UK Protestors Demand End to Austerity

  • The march was the latest in a wave of protests against the Conservative government's plans to slash public spending by US$46 billion over the next five years.

    The march was the latest in a wave of protests against the Conservative government's plans to slash public spending by US$46 billion over the next five years. | Photo: Reuters

Published 30 May 2015
Opinion

Activists say the Conservative government's austerity measures have made the poor poorer, and the rich even richer.

Thousands of anti-austerity protesters marched in London Saturday to demand the government end cuts to public spending including welfare.

“Austerity is just an excuse to transfer public services into private hands, to protect the rich and punish the poor,” said U.K. Uncut, an activist organization supporting the protest.

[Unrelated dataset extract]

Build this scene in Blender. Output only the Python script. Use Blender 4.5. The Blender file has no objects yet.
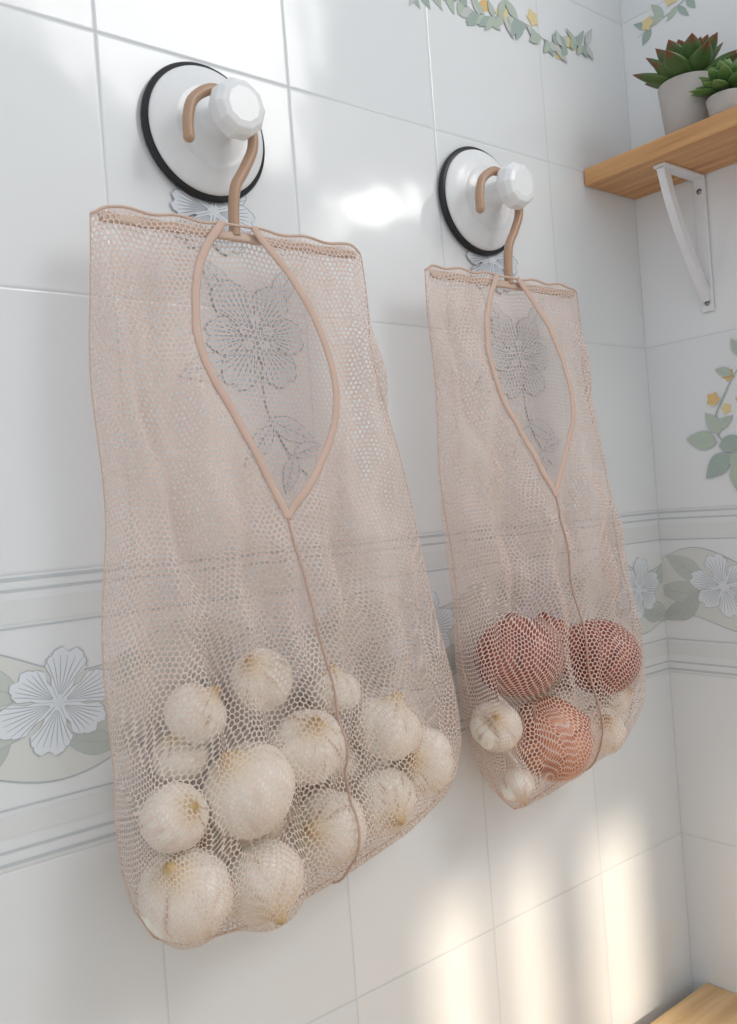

“The cuts are a political choice, not an economic necessity,” they said in a statement.

 

A heavy police presence flanked the protesters as they marched. A convoy of police paddy wagons followed as the peaceful march made its way through the city, with signs such as “austerity kills.”

 

Activists also dropped a banner from Westminster Bridge calling for an end to cuts.

 

 

 

The march was the latest in a wave of protests against the Conservative government's plans to slash public spending by US$46 billion over the next five years. Almost half the cuts will come from welfare spending, where the government says it hopes to slash US$18.8 billion.

 

Prime Minister David Cameron has argued austerity is needed to reduce excessive government spending. However, rather than reduce the government's deficit, all austerity has achieved is to transfer wealth from the U.K.'s poor to the rich, according to a landmark 2014 study by the London School of Economics.

Children from poor families have already been the hardest hit by years of austerity, according to a report released in March by Britain’s Joint Committee on Human Rights (JCHR).

“Certain categories of children may have been protected from the worst impacts of austerity, but other groups – in particular migrant children, whether unaccompanied or not, and children in low-income families – have been hit by cuts in benefits and in the provision of services,” the JCHR warned.